The head of the IG Metall union (metalworkers) has long held a board seat. All of the employees’ 10 seats are occupied by German workers. On the shareholders’ side of the board, the problem is one of independence. Four of the 10 shareholders are members of the Porsche and Piëch families; two each come from Lower Saxony and Qatar. The new chairman, Hans Dieter Pötsch, was until last month VW’s finance director and is close to both the Porsche and Piëch families.

In most German companies, the chairman would discuss sensitive matters with the shareholder side first, agreeing on a common position before bringing the issue before the full board.

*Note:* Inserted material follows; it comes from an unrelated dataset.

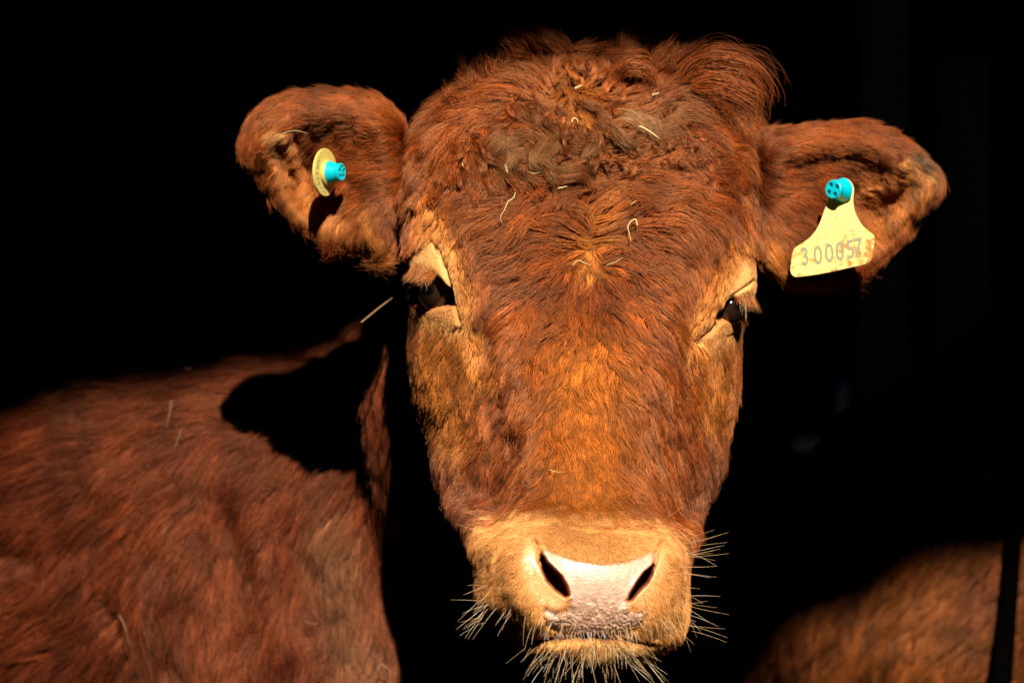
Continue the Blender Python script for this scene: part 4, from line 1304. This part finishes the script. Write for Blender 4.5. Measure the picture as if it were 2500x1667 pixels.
# the crown, drawn in thin bars
cr_ = [(790,795),(885,775),(880,755),(785,772),(790,795)], [(785,770),(770,720),(790,672),(835,672),(840,650),(880,655),(905,690),(895,735),(880,752)], [(820,655),(858,648)]
cv, cf = [], []
for ln in cr_:
    w3 = [np.array(MT @ (to_plate(*C9([q])[0]) + Vector((0, 0, .0009)))) for q in ln]
    vv, ff = tube(w3, .00022, 6); o_ = len(cv); cv += list(vv); cf += [tuple(i + o_ for i in f) for f in ff]
link("crown_emblem", mesh_np("crown_emblem", np.array(cv), cf), pt, M_INK2)
sb = to_plate(*C9([(905, 262)])[0]); sb = Vector(TO) + (MT @ Vector((sb[0], sb[1], .0008)))
stud(bt_, sb, (-.60, -.78, .02), .0100, .0080, .0150, 4, TO)

# the small round tag, seen almost on edge
RO = P(793, 421, .045)
rt_ = bpy.data.objects.new("ear_tag", None); COL.objects.link(rt_); rt_.location = RO
tag(rt_, "small round yellow button ear tag with cyan stud in the left-hand ear", "ear tag", "yellow and cyan ear tags")
an = Vector((.90, -.42, -.02)).normalized()
MR = frame_matrix((0, 0, 0), an)
disc = [(.0208 * math.cos(2 * math.pi * k / 64), .0208 * math.sin(2 * math.pi * k / 64)) for k in range(64)]
dk = extruded("disc", disc, -.0012, .0010, M_TAG2, rt_, MR, .0004)
coll = [(.0112 * math.cos(2 * math.pi * k / 40), .0112 * math.sin(2 * math.pi * k / 40)) for k in range(40)]
extruded("collar", coll, .0011, .0048, M_TAG2, rt_, MR, .0008)
for i, ch in enumerate("UK258100057"):
    a = math.radians(150 + i * 17)
    Mx = MR @ Matrix.Rotation(a, 4, 'Z') @ Matrix.Translation((.0160, 0, .00115)) @ Matrix.Rotation(math.radians(90), 4, 'Z')
    lettering("numeral", ch, .0062, Mx, M_INK, dk)
stud(rt_, Vector(RO) + an * .0048, an, .0092, .0076, .0120, 5, RO)

# ------------------------------------------------------------------ straw and hay caught in the coat
M_DULL = plastic("dull_straw", (.22, .12, .06), None, .7)
M_STRAW = plastic("dry_straw", (.58, .44, .20), None, .6)
STRAWS = [
 ([(1234,404),(1236,412),(1239,423)], .0016, .014, "stubby white straw chip at the lower left of the matted clump", .8),
 ([(1262,408),(1285,418),(1305,424),(1322,420)], .0005, .014, "thin curved yellow stem right under the matted clump", 1),
 ([(1396,300),(1400,289),(1408,291),(1411,300)], .0008, .022, "tiny knotted straw curl in the middle of the matted clump", 1),
 ([(1258,470),(1254,483),(1240,493),(1232,512),(1222,530),(1225,546)], .0006, .012, "twisted pale hay stem on the forehead above the left-hand eye", 1),
 ([(1556,553),(1553,538),(1545,537),(1533,551),(1536,570),(1541,590)], .0008, .012, "hooked hay blade right of the forehead whorl", 1),
 ([(1540,500),(1548,494),(1555,489)], .0005, .012, "short straw flake above the hooked hay blade", 1),
 ([(1398,648),(1412,636),(1428,642),(1444,648)], .0006, .010, "bent straw lying across the pale forehead whorl", 1),
 ([(1480,648),(1502,640),(1521,628)], .0004, .012, "fine straw sticking out right beside the forehead whorl", 1),
 ([(1592,234),(1602,229),(1611,228)], .0010, .020, "white straw stub high on the right side of the crown", .9),
 ([(1404,218),(1412,212),(1422,210)], .0014, .016, "pale yellow chip near the top of the forelock", 1),
 ([(1543,171),(1558,167),(1574,170)], .0005, .030, "thin straw across the curl at the top of the head", 1),
 ([(688,330),(705,321),(728,320),(750,327)], .0004, .006, "long pale hair-thin straw inside the left-hand ear", 1),
 ([(1128,398),(1134,410),(1147,421)], .0004, .018, "fine straw left of the matted clump", 1),
 ([(1559,309),(1585,320),(1608,339)], .0012, .024, "flat pale grass blade right of the matted clump", .85),
 ([(1362,461),(1372,458),(1385,456)], .0011, .014, "pale yellow flake right below the matted clump", 1),
 ([(1090,988),(1098,982),(1105,974)], .0007, .009, "small straw flake on the left-hand cheek", 1),
 ([(1064,595),(1076,598),(1090,600)], .0004, .006, "thin straw above the left-hand eye", 1),
 ([(1340,1146),(1358,1151),(1376,1152)], .0004, .006, "fine straw on the bridge of the nose", 1),
 ([(418,975),(416,1000),(406,1045)], .0009, .020, "long pale straw upright on the lit back", .7),
 ([(442,1048),(434,1072),(425,1096)], .0007, .020, "short yellow straw below the long pale one on the back", .7),
 ([(450,898),(460,900),(470,899)], .0009, .020, "pale chip at the shaded edge of the back", .6),
 ([(395,1305),(405,1290),(412,1282)], .0009, .020, "whitish fleck in the middle of the shoulder", .7),
 ([(290,1500),(305,1530),(316,1580)], .0010, .020, "long dull straw low on the shoulder", .55),
 ([(918,1640),(930,1622),(946,1630),(958,1648)], .0012, .020, "tangled yellow hay at the bottom edge under the head", .6),
 ([(745,1515),(760,1522),(780,1520)], .0009, .020, "yellowish crumb low on the neck", .55),
]
for pl, rad, lift, lab, tone in STRAWS:
    rad *= .8 if tone >= .8 else .6; lift = lift * 1.1 + .0015
    pts = [on_coat(a, b, lift) for a, b in pl]
    if any(p_ is None for p_ in pts): print("straw missed", lab); continue
    yy = [p_[1] for p_ in pts]; ym = min(yy) + .5 * (max(yy) - min(yy))
    pts = np.array([P(a, b, min(y_, ym + .004)) for (a, b), y_ in zip(pl, yy)])
    c0 = pts.mean(0)
    path = catmull(pts - c0, 14)
    wv = np.sin(np.linspace(0, 9, 14)) * rad * .3
    path[:, 2] += wv
    V, F = tube(path, rad * np.interp(np.linspace(0, 1, 14), [0, .1, .6, 1], [.5, 1, .85, .3]), 6)
    o = link("straw", mesh_np("straw", V, F), None, M_STRAW if tone >= .8 else M_DULL); o.location = c0
    tag(o, lab, "straw", "straw and hay bits caught in the coat")
# a stem sticking out between head and neck
pts = np.array([P(957, 728, .12), P(925, 752, .10), P(882, 787, .08)]); c0 = pts.mean(0)
V, F = tube(catmull(pts - c0, 10), .0008, 6)
o = link("straw", mesh_np("straw", V, F), None, M_DULL); o.location = c0
tag(o, "dull stem jutting out left of the face beside the left-hand eye", "straw", "straw and hay bits caught in the coat")

# ------------------------------------------------------------------ the second animal, the stand-in dark strip and the fittings in the dark
Zr = lambda z: Z0 + z
torso2 = ring_tube([(.24, 1.13, Zr(-.43), .04, .07), (.29, 1.10, Zr(-.42), .13, .16), (.40, 1.03, Zr(-.39), .23, .23), (.62, .91, Zr(-.31), .29, .34), (1.1, .86, Zr(-.28), .32, .40),
                    (1.6, .92, Zr(-.26), .29, .38), (1.95, .90, Zr(-.22), .22, .32), (2.2, .88, Zr(-.12), .15, .22), (2.45, .85, Zr(.0), .13, .17), (2.6, .83, Zr(.08), .11, .13),
                    (2.75, .80, Zr(.02), .10, .12), (2.9, .77, Zr(-.08), .075, .085), (2.97, .76, Zr(-.13), .05, .06)], 'h', 56)
ear_a = ring_tube([(2.55, .72, Zr(.12), .02, .03), (2.55, .62, Zr(.12), .012, .05), (2.55, .52, Zr(.10), .008, .02)], 'h', 16)
cow2_me = remeshed("cow", [torso2, ear_a, leg(.52, .90, .70, .085, True), leg(.60, 1.16, .70, .085, True), leg(1.75, .80, .66), leg(1.68, 1.04, .66)], .013)
v2, t2 = mesh_arrays(cow2_me)
n2 = grid_normals(v2, t2)
v2 += n2 * (Noise(.2, 15)(v2) * .008)[:, None]
cow2_me.vertices.foreach_set("co", v2.astype(np.float32).ravel()); cow2_me.update()
def cow2_color(p):
    w = 0.5 + 0.5 * np.tanh(Noise(.13, 16)(p) * 1.1)
    w2 = 0.5 + 0.5 * np.tanh(Noise(.05, 17)(p) * 1.6 - .8)
    c = np.array([.10, .020, .006]) * (1 - w[:, None]) + np.array([.19, .052, .009]) * w[:, None]
    return c * (1 - .45 * w2[:, None])
at = cow2_me.color_attributes.new("coat", 'FLOAT_COLOR', 'POINT')
at.data.foreach_set("color", np.column_stack([cow2_color(v2) * .5, np.zeros(len(v2))]).astype(np.float32).ravel())
cow2_me.materials.clear()
cow2 = link("cow", cow2_me, None, M_SKIN)
tag(cow2, "second brown cow of which only a blurred lit flank shows behind a leaning dark strip", "cow")
if FUR:
    def w2f(c, n):
        u, v = UV(c)
        return smooth(.5, 0, n[:, 1]) * ((u > 1650) & (u < 2900) & (v > 900) & (v < 1900))
    gen_fur("body_fur", cow2_me, w2f, lambda p: np.column_stack([-.6 + 0 * p[:, 0], 0 * p[:, 0], -1 + 0 * p[:, 0]]), lambda p: .028 + 0 * p[:, 0], lambda p: .25 + 0 * p[:, 0], cow2_color,
            2500, 30000, cow2, K=5, radius=.0004, clump=.5, super_clump=.3, frizz=.08, mat=M_FUR_BODY)

M_DARK_STRIP = wood_mat("dark_strip_black", (.0006, .0005, .0005), (.0015, .0012, .001), 1.0)  # near-black tapered tube added to stand for the dark strip across the flank
M_DARK_STRIP.node_tree.nodes['Principled BSDF'].inputs['Specular IOR Level'].default_value = 0
a0, a1 = P(2440, 1700, .64), P(2494, 1150, .64)
dirv = (a1 - a0) / (a1 - a0)[2]
q0 = a0 - dirv * (a0[2] - .002); q1 = a1 + dirv * .55
V, F = tube([q0, a0, a1, q1], [.014, .0125, .005, .004], 14)
c0 = V.mean(0) * [1, 1, 0]
o = link("dark_strip", mesh_np("dark_strip", V - c0, F), None, M_DARK_STRIP); o.location = c0
tag(o, "leaning black strip standing in for a dark band over the second cow's flank", "dark_strip")

m_pipe, t_, b_ = mat_new("galvanised_pipe"); b_.inputs["Base Color"].default_value = (.75, .75, .72, 1); b_.inputs["Roughness"].default_value = .5
y_ = 1.7
c0 = P(2045, 1083, y_)
pth = catmull([P(2058, 945, y_) - c0, P(2055, 1000, y_) - c0, P(2047, 1070, y_) - c0], 10)
V, F = tube(pth, .0085, 12)
lb = link("latch_bar", mesh_np("latch_bar", V, F), None, m_pipe); lb.location = c0
tag(lb, "faint L-shaped metal bar far back in the dark right of the head", "metal bar")
V, F = tube([P(2047, 1075, y_) - c0, P(1990, 1083, y_) - c0, P(1935, 1083, y_) - c0], .0100, 12)
link("foot", mesh_np("foot", V, F), lb, m_pipe)
blue, t_, b_ = mat_new("blue_cap"); b_.inputs["Base Color"].default_value = (.25, .35, .9, 1)
V, F = tube([P(2060, 925, y_) - c0, P(2058, 943, y_) - c0], .008, 12)
link("end_cap", mesh_np("end_cap", V, F), lb, blue)
M_GREY = wood_mat("grey_weathered_post", (.2, .2, .17), (.4, .4, .33))
for (u, v0, w, yy, lab) in ((2155, 40, .045, 4.2, "dim grey post standing far back above the right-hand ear"), (2352, 260, .05, 4.6, "dim grey post beyond the tip of the right-hand ear")):
    q = P(u, v0, yy)
    o = box_obj("post", (-w, -w, 0), (w, w, q[2] + .1), M_GREY, None, .008); o.location = (q[0], q[1], .002)
    tag(o, lab, "post", "dim posts at the back of the barn")
print("total", time.time() - T0)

Instead, Piëch would first talk to the workers, agree on a position, and then open it up to the full board for discussion. In 2005, Piëch even sided with workers against shareholder wishes to ensure that an IG Metall member was named head of personnel.

“Ensuring that [he had the backing of] the workers on the board – who knew in detail what was going on at the company –  made it easy for Piëch to convince shareholders to his point of view,” Thiessen explains. “There was never any deep discussion by the shareholders of risks or control of management – they left the decisions to Piëch.”

Thiessen insists that there is still not enough debate on the VW board. “It is astonishing how quiet the shareholders overall have behaved in the VW emissions scandal so far. But there is acceptance of what the majority shareholders want – the families Porsche and Piëch, as well as the state of Lower Saxony. And they have no interest whatsoever in changing the way the board or the company operates.”

“Frogs don’t clear up the swamp in which they sit,” Thiessen concludes.